To study motion planning, researchers often think about a robot’s environment like a graph, where a series of “edges,” or line segments, represent possible paths between a starting point and a goal.

Veys and her collaborators used a graph representation called the Canadian Traveler’s Problem (CTP), which draws its name from frustrated Canadian motorists who must turn back and find a new route when the road ahead is blocked by snow.

In a CTP, each edge of the graph has a weight associated with it, which represents how long that path will take to traverse, and a probability of how likely it is to be traversable. The goal in a CTP is to minimize travel time to the destination.

The researchers focused on how to automatically generate a CTP graph that effectively represents an uncertain environment.

“If we are navigating in an environment, it is possible that we have some information, so we are not just going in blind. While it isn’t a detailed navigation plan, it gives us a sense of what we are working with. The crux of this work is trying to capture that within the CTP graph,” adds Kurtz.

Their algorithm assumes this partial information — perhaps a satellite image — can be divided into specific areas (a lake might be one area, an open field another, etc.)

Each area has a probability that the robot can travel across it. For instance, it is more likely a nonaquatic robot can drive across a field than through a lake, so the probability for a field would be higher.

The algorithm uses this information to build an initial graph through open space, mapping out a conservative path that is slow but definitely traversable. Then it uses a metric the team developed to determine which edges, or shortcut paths through uncertain regions, should be added to the graph to cut down on the overall travel time.

Selecting shortcuts

By only selecting shortcuts that are likely to be traversable, the algorithm keeps the planning process from becoming needlessly complicated.

“The quality of the motion plan is dependent on the quality of graph. If that graph doesn’t have good paths in it, then the algorithm can’t give you a good plan,” Veys explains.

After testing the algorithm in more than 100 simulated experiments with increasingly complex environments, the researchers found that it could consistently outperform baseline methods that don’t consider probabilities. They also tested it using an aerial campus map of MIT to show that it could be effective in real-world, urban environments.

In the future, they want to enhance the algorithm so it can work in more than two dimensions, which could enable its use for complicated robotic manipulation problems.
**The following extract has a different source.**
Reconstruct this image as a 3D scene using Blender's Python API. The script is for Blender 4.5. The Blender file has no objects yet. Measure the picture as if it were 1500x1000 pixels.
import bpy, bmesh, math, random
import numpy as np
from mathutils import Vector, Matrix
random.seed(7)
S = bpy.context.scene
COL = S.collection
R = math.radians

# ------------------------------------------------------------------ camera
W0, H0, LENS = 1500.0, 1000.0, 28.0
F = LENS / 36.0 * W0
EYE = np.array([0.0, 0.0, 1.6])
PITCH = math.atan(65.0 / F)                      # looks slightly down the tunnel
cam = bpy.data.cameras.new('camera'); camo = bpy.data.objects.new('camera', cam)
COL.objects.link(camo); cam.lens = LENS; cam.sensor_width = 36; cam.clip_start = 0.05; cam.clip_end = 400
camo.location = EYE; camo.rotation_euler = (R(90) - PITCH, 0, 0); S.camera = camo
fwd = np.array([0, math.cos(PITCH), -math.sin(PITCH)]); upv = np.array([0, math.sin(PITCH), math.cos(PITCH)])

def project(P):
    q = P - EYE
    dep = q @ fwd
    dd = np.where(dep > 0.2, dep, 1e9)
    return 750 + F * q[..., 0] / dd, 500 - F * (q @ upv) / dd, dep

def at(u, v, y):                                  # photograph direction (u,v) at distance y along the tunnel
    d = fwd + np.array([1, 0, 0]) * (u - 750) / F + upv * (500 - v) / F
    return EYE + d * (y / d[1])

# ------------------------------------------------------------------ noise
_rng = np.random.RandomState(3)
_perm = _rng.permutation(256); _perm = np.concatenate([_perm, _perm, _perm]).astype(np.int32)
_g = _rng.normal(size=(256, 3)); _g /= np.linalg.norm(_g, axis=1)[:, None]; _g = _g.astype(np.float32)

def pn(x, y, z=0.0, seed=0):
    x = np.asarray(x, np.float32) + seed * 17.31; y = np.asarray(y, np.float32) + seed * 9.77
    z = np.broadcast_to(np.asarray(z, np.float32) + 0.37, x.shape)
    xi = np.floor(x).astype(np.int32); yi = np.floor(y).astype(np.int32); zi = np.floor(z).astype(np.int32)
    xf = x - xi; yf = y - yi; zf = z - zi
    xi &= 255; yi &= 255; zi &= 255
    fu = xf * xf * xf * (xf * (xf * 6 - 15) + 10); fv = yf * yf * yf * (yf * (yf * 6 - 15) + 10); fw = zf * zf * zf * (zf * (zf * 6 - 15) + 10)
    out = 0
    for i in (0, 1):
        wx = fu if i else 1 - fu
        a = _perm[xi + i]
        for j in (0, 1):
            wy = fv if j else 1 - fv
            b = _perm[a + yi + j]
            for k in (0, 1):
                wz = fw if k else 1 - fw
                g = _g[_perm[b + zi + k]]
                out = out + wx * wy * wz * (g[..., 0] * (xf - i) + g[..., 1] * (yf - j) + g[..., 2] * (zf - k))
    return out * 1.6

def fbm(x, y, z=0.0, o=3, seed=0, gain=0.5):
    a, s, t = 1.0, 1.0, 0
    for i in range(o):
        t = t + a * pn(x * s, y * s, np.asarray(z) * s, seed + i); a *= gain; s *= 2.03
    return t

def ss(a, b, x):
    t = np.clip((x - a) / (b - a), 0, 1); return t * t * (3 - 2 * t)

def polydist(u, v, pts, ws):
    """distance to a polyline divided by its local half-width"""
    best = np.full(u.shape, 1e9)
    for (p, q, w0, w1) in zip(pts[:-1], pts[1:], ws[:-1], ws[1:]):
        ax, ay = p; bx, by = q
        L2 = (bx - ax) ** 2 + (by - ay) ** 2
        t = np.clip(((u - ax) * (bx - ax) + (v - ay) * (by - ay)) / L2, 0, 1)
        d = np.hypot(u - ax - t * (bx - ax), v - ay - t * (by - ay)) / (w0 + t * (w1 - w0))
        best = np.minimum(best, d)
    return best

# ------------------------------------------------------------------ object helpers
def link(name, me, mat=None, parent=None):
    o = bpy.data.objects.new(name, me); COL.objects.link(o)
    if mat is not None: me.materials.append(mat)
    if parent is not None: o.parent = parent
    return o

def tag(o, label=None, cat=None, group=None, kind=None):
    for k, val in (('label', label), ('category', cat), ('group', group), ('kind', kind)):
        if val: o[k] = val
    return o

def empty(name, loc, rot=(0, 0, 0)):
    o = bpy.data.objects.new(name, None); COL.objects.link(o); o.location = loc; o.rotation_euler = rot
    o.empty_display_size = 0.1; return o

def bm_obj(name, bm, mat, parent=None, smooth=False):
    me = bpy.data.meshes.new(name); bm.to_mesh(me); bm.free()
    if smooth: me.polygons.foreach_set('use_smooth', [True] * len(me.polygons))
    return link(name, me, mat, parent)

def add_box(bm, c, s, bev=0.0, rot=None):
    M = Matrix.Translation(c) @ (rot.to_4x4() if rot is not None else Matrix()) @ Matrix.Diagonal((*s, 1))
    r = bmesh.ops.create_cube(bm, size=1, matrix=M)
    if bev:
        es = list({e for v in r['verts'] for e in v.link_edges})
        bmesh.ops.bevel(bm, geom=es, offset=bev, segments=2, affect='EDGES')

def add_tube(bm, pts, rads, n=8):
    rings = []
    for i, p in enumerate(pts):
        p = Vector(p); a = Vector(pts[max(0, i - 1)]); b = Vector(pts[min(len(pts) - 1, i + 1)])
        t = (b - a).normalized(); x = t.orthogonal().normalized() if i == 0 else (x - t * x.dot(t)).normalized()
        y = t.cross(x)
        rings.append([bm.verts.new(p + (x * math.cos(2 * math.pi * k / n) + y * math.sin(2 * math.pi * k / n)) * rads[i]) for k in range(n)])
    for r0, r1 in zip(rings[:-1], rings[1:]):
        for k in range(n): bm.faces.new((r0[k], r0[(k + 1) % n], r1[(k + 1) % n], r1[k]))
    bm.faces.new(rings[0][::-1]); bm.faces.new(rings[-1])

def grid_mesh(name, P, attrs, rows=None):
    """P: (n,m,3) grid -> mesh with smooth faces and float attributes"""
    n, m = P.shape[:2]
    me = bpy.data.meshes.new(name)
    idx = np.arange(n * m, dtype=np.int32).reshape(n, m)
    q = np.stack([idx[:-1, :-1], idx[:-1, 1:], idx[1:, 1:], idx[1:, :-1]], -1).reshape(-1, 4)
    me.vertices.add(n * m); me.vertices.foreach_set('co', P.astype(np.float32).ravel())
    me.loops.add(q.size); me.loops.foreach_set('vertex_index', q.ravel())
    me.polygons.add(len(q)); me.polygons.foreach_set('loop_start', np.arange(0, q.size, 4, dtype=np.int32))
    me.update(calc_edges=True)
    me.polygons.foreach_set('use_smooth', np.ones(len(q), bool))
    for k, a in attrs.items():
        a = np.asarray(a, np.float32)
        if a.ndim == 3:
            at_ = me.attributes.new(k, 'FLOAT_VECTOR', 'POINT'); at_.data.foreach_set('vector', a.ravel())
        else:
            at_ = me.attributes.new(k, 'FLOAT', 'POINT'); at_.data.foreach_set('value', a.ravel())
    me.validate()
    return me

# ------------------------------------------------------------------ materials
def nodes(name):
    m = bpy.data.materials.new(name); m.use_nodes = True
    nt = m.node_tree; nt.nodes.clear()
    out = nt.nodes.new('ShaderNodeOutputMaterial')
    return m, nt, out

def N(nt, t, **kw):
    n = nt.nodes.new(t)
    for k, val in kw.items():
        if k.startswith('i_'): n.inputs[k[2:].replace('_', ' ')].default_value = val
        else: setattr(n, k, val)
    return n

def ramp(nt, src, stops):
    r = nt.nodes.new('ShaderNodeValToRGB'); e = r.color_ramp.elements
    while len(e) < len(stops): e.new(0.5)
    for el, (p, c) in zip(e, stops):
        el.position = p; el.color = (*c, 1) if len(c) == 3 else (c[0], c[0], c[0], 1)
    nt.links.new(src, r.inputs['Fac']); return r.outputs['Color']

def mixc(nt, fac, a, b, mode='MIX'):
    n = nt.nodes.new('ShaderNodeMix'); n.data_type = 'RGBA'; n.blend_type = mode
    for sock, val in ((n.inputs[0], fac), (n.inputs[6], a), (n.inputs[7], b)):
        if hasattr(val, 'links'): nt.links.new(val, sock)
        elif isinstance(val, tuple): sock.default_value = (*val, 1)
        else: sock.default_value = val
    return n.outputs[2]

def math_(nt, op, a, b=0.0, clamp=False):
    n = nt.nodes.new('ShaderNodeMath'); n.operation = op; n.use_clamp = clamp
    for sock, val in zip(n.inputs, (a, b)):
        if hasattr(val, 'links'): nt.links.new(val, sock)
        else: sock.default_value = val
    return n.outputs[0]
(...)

They are also interested in studying the mismatch between CTP graphs and the real-world environments those graphs represent.

“Robots that operate in the real world are plagued by uncertainty, whether in the available sensor data, prior knowledge about the environment, or about how other agents will behave. Unfortunately, dealing with these uncertainties incurs a high computational cost,” says Seth Hutchinson, professor and KUKA Chair for Robotics in the School of Interactive Computing at Georgia Tech, who was not involved with this research. “This work addresses these issues by proposing a clever approximation scheme that can be used to efficiently compute uncertainty-tolerant plans.”

This research was funded, in part, by the U.S. Army Research Labs under the Distributed Collaborative Intelligent Systems and Technologies Collaborative Research Alliance and by the Joseph T. Corso and Lily Corso Graduate Fellowship.